┌─ DATA SUPPLIED

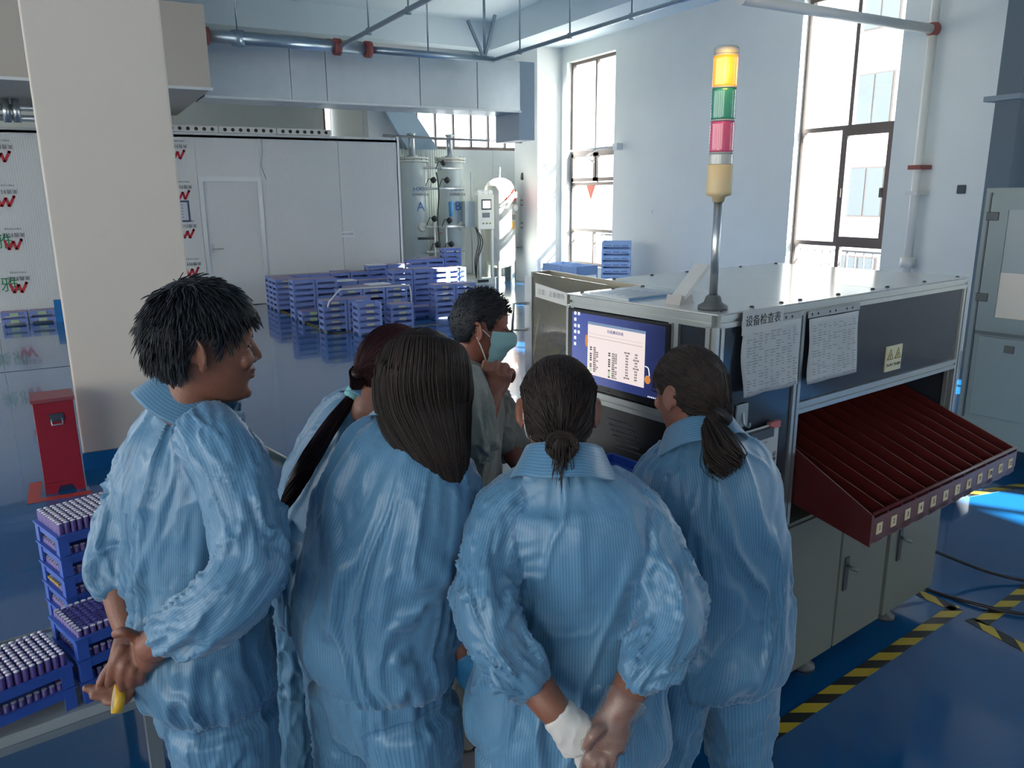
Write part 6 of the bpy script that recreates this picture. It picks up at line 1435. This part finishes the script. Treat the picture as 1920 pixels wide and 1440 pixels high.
# ------------------------------------------------------------------ D: low bun, gloved hands behind her back
def person_D():
    D = 1.42; t = thing('person', 'person with a low bun seen from behind, gloved hands held behind back', 'person', (*Hd(1065, 1400, D)[:2], 0))
    fb = bearing(8); rgt = bearing(98)
    tor = Tube(rows([(1056, 876, D+.01, .062, .062), (1058, 894, D+.0, .10, .078), (1064, 930, D, .150, .10), (1070, 1000, D-.01, .172, .115), (1072, 1120, D-.0, .170, .118), (1068, 1260, D-.0, .186, .13), (1064, 1335, D, .208, .145), (1062, 1385, D, .202, .142), (1060, 1408, D, .186, .13)]), rgt, n=40)
    al = limb([(1006, 915, D+.01, .058), (950, 968, D-.01, .070), (922, 1050, D-.06, .066), (912, 1130, D-.12, .066), (934, 1200, D-.15, .062), (974, 1254, D-.17, .054), (1006, 1290, D-.18, .040)])
    ar = limb([(1122, 915, D+.01, .058), (1188, 968, D-.01, .070), (1234, 1050, D-.05, .066), (1262, 1130, D-.10, .066), (1250, 1198, D-.14, .062), (1212, 1248, D-.17, .054), (1184, 1282, D-.18, .040)])
    garment('jacket', [tor, al, ar], 1, cloth_blue, t, seed=77, hem=.035)
    hd = head_matrix(Hd(1047, 768, D+.05), bearing(2, -14), _zz+bearing(0)*.05, .88)
    nb = Hd(1054, 880, D+.06); collar(t, Hd(1057, 884, D-.0), _zz+bearing(5)*.30, bearing(5), .064, cloth_blue, h=.045, drop=.062, flare=.032, ry=.070)
    h1 = D-.2
    f1 = limb([(1000, 1280, D-.165, .036), (1032, 1322, h1+.01, .031), (1062, 1356, h1, .027)], n=16); f2 = limb([(1192, 1272, D-.165, .036), (1172, 1308, h1+.01, .031), (1156, 1340, h1, .027)], n=16)
    ua = limb([(985, 920, D, .045), (925, 1100, D-.06, .04), (1000, 1280, D-.165, .036)], n=12); ub = limb([(1140, 920, D, .045), (1258, 1110, D-.06, .04), (1192, 1272, D-.165, .036)], n=12)
    pr = [Tube([(Hd(1156, 1338, h1), .027, .022), (Hd(1144, 1366, h1-.01), .036, .021), (Hd(1132, 1398, h1-.02), .038, .02)], CR, n=16)]
    fr = hand(0, 0, [[(1116, 1396, h1-.02), (1104, 1420, h1-.035), (1098, 1444, h1-.03), (1098, 1462, h1-.02)], [(1126, 1402, h1-.02), (1116, 1428, h1-.04), (1110, 1452, h1-.035), (1108, 1470, h1-.02)], [(1138, 1402, h1-.02), (1132, 1428, h1-.04), (1126, 1452, h1-.035), (1122, 1468, h1-.02)], [(1148, 1396, h1-.02), (1148, 1420, h1-.035), (1144, 1440, h1-.03), (1140, 1452, h1-.02)], [(1132, 1360, h1-.02), (1116, 1374, h1-.035), (1104, 1390, h1-.035), (1098, 1402, h1-.03)]], .0096)
    body(t, hd, nb, [f1, f2, ua, ub]+pr+fr, skin_tan, spine=[nb, Hd(1068, 1000, D), Hd(1068, 1250, D), Hd(1062, 1400, D)])
    # white glove on the left hand, clear film glove on the right
    g = [Tube([(Hd(1046, 1338, h1+.005), .0345, .032), (Hd(1058, 1352, h1), .033, .030), (Hd(1076, 1372, h1-.005), .041, .026), (Hd(1092, 1398, h1-.005), .042, .024)], CR, n=18).geo()]
    g += [f.geo() for f in hand(0, 0, [[(1080, 1396, h1+.0), (1088, 1424, h1+.0), (1096, 1448, h1+.005), (1100, 1468, h1+.01)], [(1092, 1400, h1), (1100, 1426, h1), (1108, 1448, h1+.01), (1112, 1466, h1+.015)], [(1102, 1398, h1), (1112, 1420, h1+.005), (1120, 1440, h1+.015), (1124, 1456, h1+.02)], [(1108, 1388, h1), (1120, 1408, h1+.01), (1128, 1424, h1+.02), (1132, 1436, h1+.025)], [(1084, 1366, h1-.01), (1104, 1366, h1-.015), (1116, 1376, h1-.01), (1122, 1388, h1)]], .0112)]
    me = voxel(g, .0038); relax(me, 2, .4); P = get_co(me); No = get_no(me); set_co(me, P+No*(.0016*ridge(vnoise(P*55, 3)))[:, None]); put('glove', me, mat('glove_white', '#c9c5bf', .6), t)
    g = [q.geo() for q in pr+fr]+[Tube([(Hd(1176, 1306, h1+.008), .036, .034), (Hd(1166, 1322, h1+.004), .034, .031), (Hd(1156, 1338, h1), .033, .029), (Hd(1144, 1366, h1-.01), .039, .025)], CR, n=18).geo()]
    me = voxel(g, .004); relax(me, 2, .4); P = get_co(me); No = get_no(me); set_co(me, P+No*(.0028+.0022*ridge(vnoise(P*48, 9)))[:, None]); put('film_glove', me, glassmat('clear_film', '#f6f5f4', .06, .32, .06), t)
    rg = np.random.default_rng(31); base = cap_geo(.012, lump=.0015, seed=9, hl=-.004); bun = np.array([.004, -.118, .048]); P, Dn = scalp_points(2400, 15)
    lines = [flow(p, bun+rg.normal(0, .010, 3), .0135, 9, rg=rg) for p in P]
    bc = xf(hd, [bun])[0]; knot = geo_ell(bc, (.030, .026, .028)); lines = [xf(hd, l) for l in lines]
    fx_, fz_ = hd[0][:, 0], hd[0][:, 2]; fy_ = hd[0][:, 1]
    for k in range(300):
        a0 = rg.uniform(0, 6.28); til = rg.normal(0, .5); r = rg.uniform(.020, .034); L = [bc+(fx_*math.cos(a0+s)*r+fz_*math.sin(a0+s)*r*.9)-fy_*(.012+.016*math.cos(til+s*.7))+rg.normal(0, .0008, 3) for s in np.linspace(0, 2.6, 12)]; lines.append(np.array(L))
    for k in range(40): q = bc+rg.normal(0, .008, 3); e_ = rg.normal(0, .010, 3); lines.append(np.array([q-fy_*.028+v(0, 0, -.055*s)-fy_*.012*s+e_*s*s for s in np.linspace(0, 1, 8)]))
    put('hair', strand_mesh([(xf(hd, base[0]), base[1]), knot], lines, .0011, 6), brown_hair, t)
    strap = MB()
    for s in (-1, 1): MB().tube([tuple(q) for q in cr(xf(hd, [[s*.077, -.028, .125], [s*.076, -.032, .10], [s*.070, .0, .06], [s*.06, .05, .05]]), 16)], .0014, 6).build('mask_loop', mat('mask_white', '#d7d9d8', .6), t)
    g = Tube([(xf(hd, [[0, .075, .105]])[0], .035, .012), (xf(hd, [[0, .088, .08]])[0], .055, .035), (xf(hd, [[0, .085, .05]])[0], .056, .035), (xf(hd, [[0, .07, .01]])[0], .04, .02)], hd[0][:, 0], n=24).geo(); me = bpy.data.meshes.new('mask'); me.from_pydata(g[0].tolist(), [], g[1]); put('mask', me, mat('mask_blue', '#8db9c6', .7), t)
    hip = Hd(1060, 1448, D); legs(t, v(hip[0], hip[1], .74), rgt, fb, cloth_blue, hw=.16, hd=.12, seed=81)
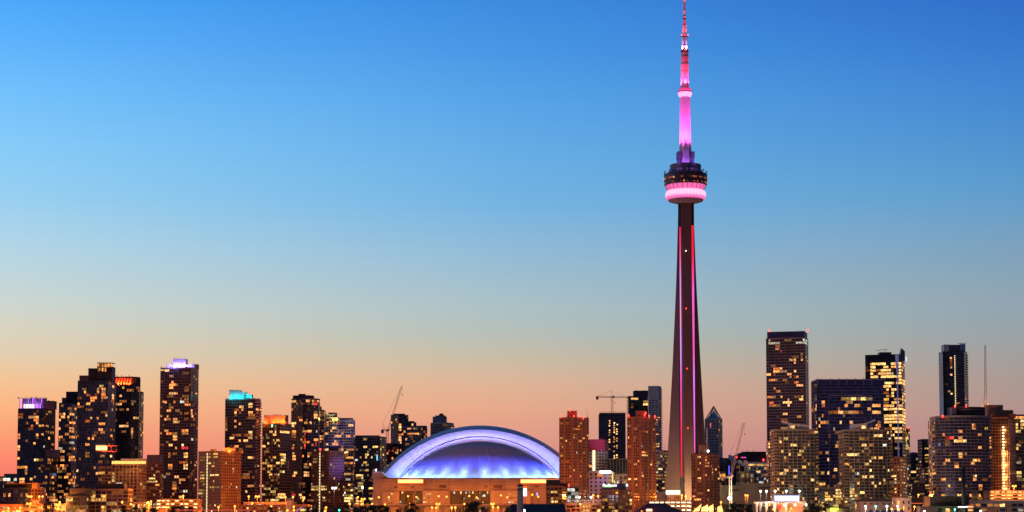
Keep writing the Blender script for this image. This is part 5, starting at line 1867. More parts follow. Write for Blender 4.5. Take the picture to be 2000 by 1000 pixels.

└─

Copy the records exactly as they appear, excluding images.

Write part 6 of the bpy script that recreates this picture. It picks up at line 1435. This part finishes the script. Treat the picture as 1920 pixels wide and 1440 pixels high.
# ------------------------------------------------------------------ D: low bun, gloved hands behind her back
def person_D():
    D = 1.42; t = thing('person', 'person with a low bun seen from behind, gloved hands held behind back', 'person', (*Hd(1065, 1400, D)[:2], 0))
    fb = bearing(8); rgt = bearing(98)
    tor = Tube(rows([(1056, 876, D+.01, .062, .062), (1058, 894, D+.0, .10, .078), (1064, 930, D, .150, .10), (1070, 1000, D-.01, .172, .115), (1072, 1120, D-.0, .170, .118), (1068, 1260, D-.0, .186, .13), (1064, 1335, D, .208, .145), (1062, 1385, D, .202, .142), (1060, 1408, D, .186, .13)]), rgt, n=40)
    al = limb([(1006, 915, D+.01, .058), (950, 968, D-.01, .070), (922, 1050, D-.06, .066), (912, 1130, D-.12, .066), (934, 1200, D-.15, .062), (974, 1254, D-.17, .054), (1006, 1290, D-.18, .040)])
    ar = limb([(1122, 915, D+.01, .058), (1188, 968, D-.01, .070), (1234, 1050, D-.05, .066), (1262, 1130, D-.10, .066), (1250, 1198, D-.14, .062), (1212, 1248, D-.17, .054), (1184, 1282, D-.18, .040)])
    garment('jacket', [tor, al, ar], 1, cloth_blue, t, seed=77, hem=.035)
    hd = head_matrix(Hd(1047, 768, D+.05), bearing(2, -14), _zz+bearing(0)*.05, .88)
    nb = Hd(1054, 880, D+.06); collar(t, Hd(1057, 884, D-.0), _zz+bearing(5)*.30, bearing(5), .064, cloth_blue, h=.045, drop=.062, flare=.032, ry=.070)
    h1 = D-.2
    f1 = limb([(1000, 1280, D-.165, .036), (1032, 1322, h1+.01, .031), (1062, 1356, h1, .027)], n=16); f2 = limb([(1192, 1272, D-.165, .036), (1172, 1308, h1+.01, .031), (1156, 1340, h1, .027)], n=16)
    ua = limb([(985, 920, D, .045), (925, 1100, D-.06, .04), (1000, 1280, D-.165, .036)], n=12); ub = limb([(1140, 920, D, .045), (1258, 1110, D-.06, .04), (1192, 1272, D-.165, .036)], n=12)
    pr = [Tube([(Hd(1156, 1338, h1), .027, .022), (Hd(1144, 1366, h1-.01), .036, .021), (Hd(1132, 1398, h1-.02), .038, .02)], CR, n=16)]
    fr = hand(0, 0, [[(1116, 1396, h1-.02), (1104, 1420, h1-.035), (1098, 1444, h1-.03), (1098, 1462, h1-.02)], [(1126, 1402, h1-.02), (1116, 1428, h1-.04), (1110, 1452, h1-.035), (1108, 1470, h1-.02)], [(1138, 1402, h1-.02), (1132, 1428, h1-.04), (1126, 1452, h1-.035), (1122, 1468, h1-.02)], [(1148, 1396, h1-.02), (1148, 1420, h1-.035), (1144, 1440, h1-.03), (1140, 1452, h1-.02)], [(1132, 1360, h1-.02), (1116, 1374, h1-.035), (1104, 1390, h1-.035), (1098, 1402, h1-.03)]], .0096)
    body(t, hd, nb, [f1, f2, ua, ub]+pr+fr, skin_tan, spine=[nb, Hd(1068, 1000, D), Hd(1068, 1250, D), Hd(1062, 1400, D)])
    # white glove on the left hand, clear film glove on the right
    g = [Tube([(Hd(1046, 1338, h1+.005), .0345, .032), (Hd(1058, 1352, h1), .033, .030), (Hd(1076, 1372, h1-.005), .041, .026), (Hd(1092, 1398, h1-.005), .042, .024)], CR, n=18).geo()]
    g += [f.geo() for f in hand(0, 0, [[(1080, 1396, h1+.0), (1088, 1424, h1+.0), (1096, 1448, h1+.005), (1100, 1468, h1+.01)], [(1092, 1400, h1), (1100, 1426, h1), (1108, 1448, h1+.01), (1112, 1466, h1+.015)], [(1102, 1398, h1), (1112, 1420, h1+.005), (1120, 1440, h1+.015), (1124, 1456, h1+.02)], [(1108, 1388, h1), (1120, 1408, h1+.01), (1128, 1424, h1+.02), (1132, 1436, h1+.025)], [(1084, 1366, h1-.01), (1104, 1366, h1-.015), (1116, 1376, h1-.01), (1122, 1388, h1)]], .0112)]
    me = voxel(g, .0038); relax(me, 2, .4); P = get_co(me); No = get_no(me); set_co(me, P+No*(.0016*ridge(vnoise(P*55, 3)))[:, None]); put('glove', me, mat('glove_white', '#c9c5bf', .6), t)
    g = [q.geo() for q in pr+fr]+[Tube([(Hd(1176, 1306, h1+.008), .036, .034), (Hd(1166, 1322, h1+.004), .034, .031), (Hd(1156, 1338, h1), .033, .029), (Hd(1144, 1366, h1-.01), .039, .025)], CR, n=18).geo()]
    me = voxel(g, .004); relax(me, 2, .4); P = get_co(me); No = get_no(me); set_co(me, P+No*(.0028+.0022*ridge(vnoise(P*48, 9)))[:, None]); put('film_glove', me, glassmat('clear_film', '#f6f5f4', .06, .32, .06), t)
    rg = np.random.default_rng(31); base = cap_geo(.012, lump=.0015, seed=9, hl=-.004); bun = np.array([.004, -.118, .048]); P, Dn = scalp_points(2400, 15)
    lines = [flow(p, bun+rg.normal(0, .010, 3), .0135, 9, rg=rg) for p in P]
    bc = xf(hd, [bun])[0]; knot = geo_ell(bc, (.030, .026, .028)); lines = [xf(hd, l) for l in lines]
    fx_, fz_ = hd[0][:, 0], hd[0][:, 2]; fy_ = hd[0][:, 1]
    for k in range(300):
        a0 = rg.uniform(0, 6.28); til = rg.normal(0, .5); r = rg.uniform(.020, .034); L = [bc+(fx_*math.cos(a0+s)*r+fz_*math.sin(a0+s)*r*.9)-fy_*(.012+.016*math.cos(til+s*.7))+rg.normal(0, .0008, 3) for s in np.linspace(0, 2.6, 12)]; lines.append(np.array(L))
    for k in range(40): q = bc+rg.normal(0, .008, 3); e_ = rg.normal(0, .010, 3); lines.append(np.array([q-fy_*.028+v(0, 0, -.055*s)-fy_*.012*s+e_*s*s for s in np.linspace(0, 1, 8)]))
    put('hair', strand_mesh([(xf(hd, base[0]), base[1]), knot], lines, .0011, 6), brown_hair, t)
    strap = MB()
    for s in (-1, 1): MB().tube([tuple(q) for q in cr(xf(hd, [[s*.077, -.028, .125], [s*.076, -.032, .10], [s*.070, .0, .06], [s*.06, .05, .05]]), 16)], .0014, 6).build('mask_loop', mat('mask_white', '#d7d9d8', .6), t)
    g = Tube([(xf(hd, [[0, .075, .105]])[0], .035, .012), (xf(hd, [[0, .088, .08]])[0], .055, .035), (xf(hd, [[0, .085, .05]])[0], .056, .035), (xf(hd, [[0, .07, .01]])[0], .04, .02)], hd[0][:, 0], n=24).geo(); me = bpy.data.meshes.new('mask'); me.from_pydata(g[0].tolist(), [], g[1]); put('mask', me, mat('mask_blue', '#8db9c6', .7), t)
    hip = Hd(1060, 1448, D); legs(t, v(hip[0], hip[1], .74), rgt, fb, cloth_blue, hw=.16, hd=.12, seed=81)
Keep writing the Blender script for this image. This is part 5, starting at line 1867. More parts follow. Write for Blender 4.5. Take the picture to be 2000 by 1000 pixels.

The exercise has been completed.